Hanane Hajj Ali est aussi l’autrice, l’actrice et la metteuse en scène de Jogging, un seule-en-scène qu’elle a créé en 2017, d’abord quasi clandestinement, car elle refusait de se soumettre à la demande de « visa de la censure » sans lequel on ne peut jouer au Liban, et qui lui a valu d’être propulsée sur les scènes internationales, après avoir obtenu plusieurs prix prestigieux dont celui de la meilleure interprète au Festival Fringe d’Edimburg. « Mais c’est une pièce pour le Liban. Une pièce citoyenne. Je voulais réitérer le rôle du théâtre en tant qu’agora où les gens se réunissent pour parler des sujets tabous et tourner dans tout le pays comme la troupe de Molière, faire de la décentralisation ». Elle occupe l’espace, tout habillée de noir, en faisant des étirements et des gargarismes, revendiquant sa pratique du jogging comme une prévention « du stress, de la dépression et de l’ostéoporose », pour survivre à Beyrouth. Puis elle va devenir d’autres visages de femmes anonymes ou mythologiques comme Médée, portant ou retirant son voile, creusant leurs blessures, élaborant leurs forces de vie et de défi. Décrétant en paraphrasant Hamlet, « il y a quelque chose de pourri dans la République libanaise », elle dénonce la corruption des partis politiques et énonce un florilège de revendications, dont le droit pour les femmes libanaises de transmettre leur nationalité à leurs enfants.
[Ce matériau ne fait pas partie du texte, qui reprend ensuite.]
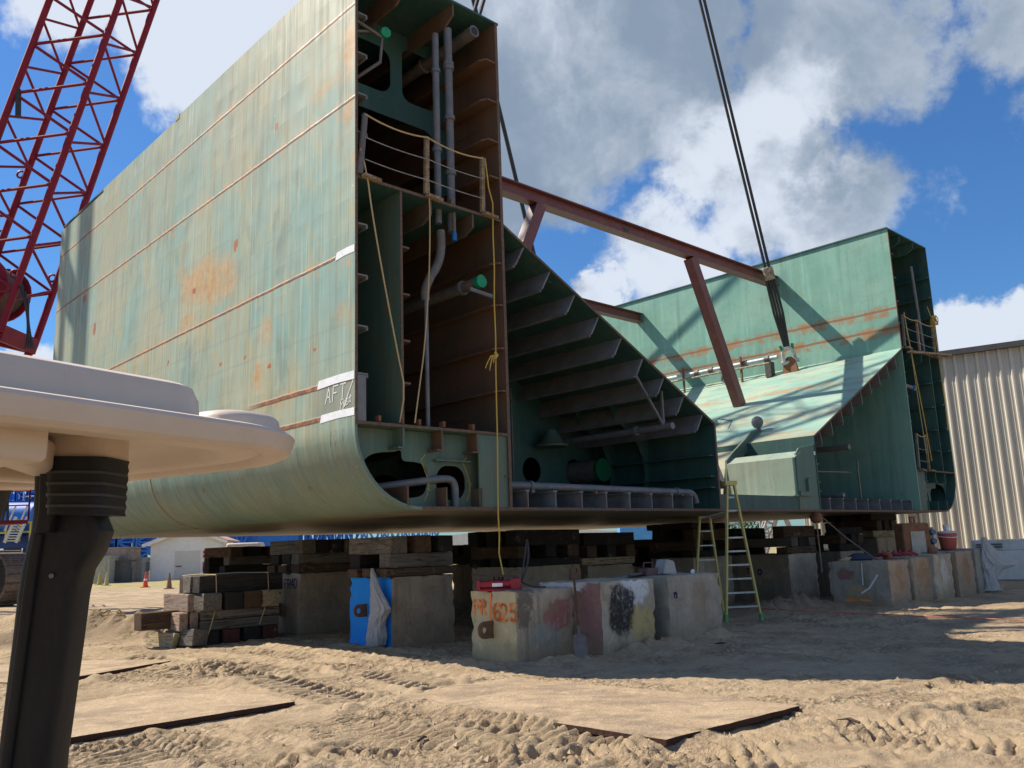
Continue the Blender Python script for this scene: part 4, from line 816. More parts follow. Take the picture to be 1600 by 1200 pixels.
def block(corner,tx,ly,h,mats,label,seed,group='large concrete blocks under and beside the hull',rz=None,front=None):
    # corner = the vertical edge nearest to the camera (front, port side); the block runs along T and L from it
    r=np.random.RandomState(seed);rz=RZ if rz is None else rz;cs,sn=math.cos(rz),math.sin(rz)
    c=V((corner[0],corner[1],0))+V((cs,sn,0))*tx/2+V((-sn,cs,0))*ly/2
    bm=bmesh.new();bmesh.ops.create_cube(bm,size=1);bmesh.ops.scale(bm,vec=(tx,ly,h+.25),verts=bm.verts);bmesh.ops.translate(bm,vec=(0,0,(h-.25)/2),verts=bm.verts)
    bmesh.ops.subdivide_edges(bm,edges=bm.edges[:],cuts=13,use_grid_fill=True)
    ex,ey=tx/2,ly/2
    for v in bm.verts:
        x,y,z=v.co;e=[abs(abs(x)-ex)<1e-4,abs(abs(y)-ey)<1e-4,abs(z-h)<1e-4];k=sum(e)
        if k>=2:
            ch=.012+.055*max(0,r.rand()-.35)**1.5*1.6
            if e[0]:v.co.x-=math.copysign(ch*r.uniform(.4,1),x)
            if e[1]:v.co.y-=math.copysign(ch*r.uniform(.4,1),y)
            if e[2]:v.co.z-=ch*r.uniform(.3,1)
        else:
            v.co+=V((r.normal(0,.004),r.normal(0,.004),r.normal(0,.004)))
    mats=mats if isinstance(mats,(list,tuple)) else [mats]
    for f in bm.faces:
        n=f.normal
        if len(mats)>1:
            f.calc_center_median();n=f.normal
            if n.x<-.8:f.material_index=1
            elif len(mats)>2 and n.z>.8:f.material_index=2
        f.smooth=True
    me=bpy.data.meshes.new('concrete_block');bm.to_mesh(me);bm.free()
    for m_ in mats: me.materials.append(m_)
    try: me.set_sharp_from_angle(angle=R_(50))
    except Exception: pass
    o=bpy.data.objects.new('concrete_block',me);COL.objects.link(o);o.location=c;o.rotation_euler=(0,0,rz);tag(o,label,'concrete block',group);o['_']=0;del o['_']
    return o
def lug(b,face,u,z,r=.11,par=None,flip=1):
    # rusty lifting plate with a hole standing out of a face ('L' = port face, 'T' top)
    o=[(0,-r)]+[(.16+r*math.sin(R_(a)),-r*math.cos(R_(a))) for a in range(0,181,15)]+[(0,r)]
    h=[(.17+.05*math.cos(k*.5236),.05*math.sin(k*.5236)) for k in range(12)]
    if face=='L': fn=lambda a,c,w:(-b['tx']/2-a,u+w,z+c)
    else: fn=lambda a,c,w:(u[0]+c,u[1]+w,z+a)
    return plate2d('lifting_lug',o,[h],.04,fn,MUD,b)
def face_write(b,face,txt,u,z,h,mat,wd,lab,sp=.8):
    mb=MB();tx,ly=b['tx'],b['ly'];wd*=1.25
    if face=='L': write(mb,txt,(-tx/2-.006,u,z),(0,-1,0),(0,0,1),(-1,0,0),h,wd,sp)
    else: write(mb,txt,(u,-ly/2-.006,z),(1,0,0),(0,0,1),(0,-1,0),h,wd,sp)
    o=mb.build('painted_mark',mat,b);o['label']=lab;return o
def B(key,corner,tx,ly,h,mats,label,seed,**k):
    o=block(corner,tx,ly,h,mats,label,seed,**k);o['tx']=tx;o['ly']=ly;BLK[key]=(V((corner[0],corner[1],0)),tx,ly,h,o);return o
b=B('625',(-.06,12.86),1.28,1.02,1.0,[C1,CYE],'cream faced concrete block sprayed FR 62.5 in orange, nearest of the front row',1)
face_write(b,'L','FR',.40,.66,.19,SPO,.035,'orange spray letters FR');face_write(b,'L','|',.06,.62,.30,SPO,.04,'orange dividing stroke');face_write(b,'L','62.5',-.04,.58,.23,SPO,.036,'orange spray number 62.5',.62)
lug(b,'L',.0,.44,.125);lug(b,'T',(-.12,.1),.98,.13)
b=B('pur',(1.24,13.35),1.42,1.3,1.07,[CBW,CPUR,CPALE],'concrete block with peeling black and white paint and a maroon side',2,rz=RZ+.05);lug(b,'T',(-.1,.35),1.05,.12)
b=B('gry',(2.47,14.55),1.55,1.25,1.08,[CTAN,CGR,CTAN],'tan concrete block with a smooth grey side and a small dark n',3)
face_write(b,'T','n',-.62,.72,.14,SPB,.022,'small dark letter n')
b=B('fr40',(-4.62,18.45),1.45,1.3,1.27,[CDK,CTAN],'concrete block sprayed FR 40 on its rust streaked narrow face',4)
face_write(b,'L','FR',-.02,.93,.2,SPB,.018,'dark spray letters FR',.7);face_write(b,'L','40',-.28,.95,.2,SPB,.018,'dark spray number 40',.7);face_write(b,'L','F',.32,.62,.4,SPB,.03,'faint dark letter F');lug(b,'L',.15,.5,.13)
b=B('blue',(-2.22,15.25),1.42,1.34,1.2,[CDK,BLUE],'brown concrete block with one bright blue sprayed face',5);lug(b,'L',.1,.62,.11)
b=B('fr10',(.0,18.0),1.9,1.5,1.25,[CDK,CPALE],'shadowed pale concrete block sprayed FR 10, between the blue and cream blocks',6)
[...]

Se définissant comme « artiviste », Hanane Hajj Ali est restée fidèle à un apprentissage qu’elle exerce toujours aujourd’hui : « C’est dans les abris, pendant la guerre que j’ai découvert l’importance du théâtre ou de la musique, contre la peur ».

Dans ce nouveau contexte d’effondrement de leur société, les artistes libanais continuent à inventer leur survie.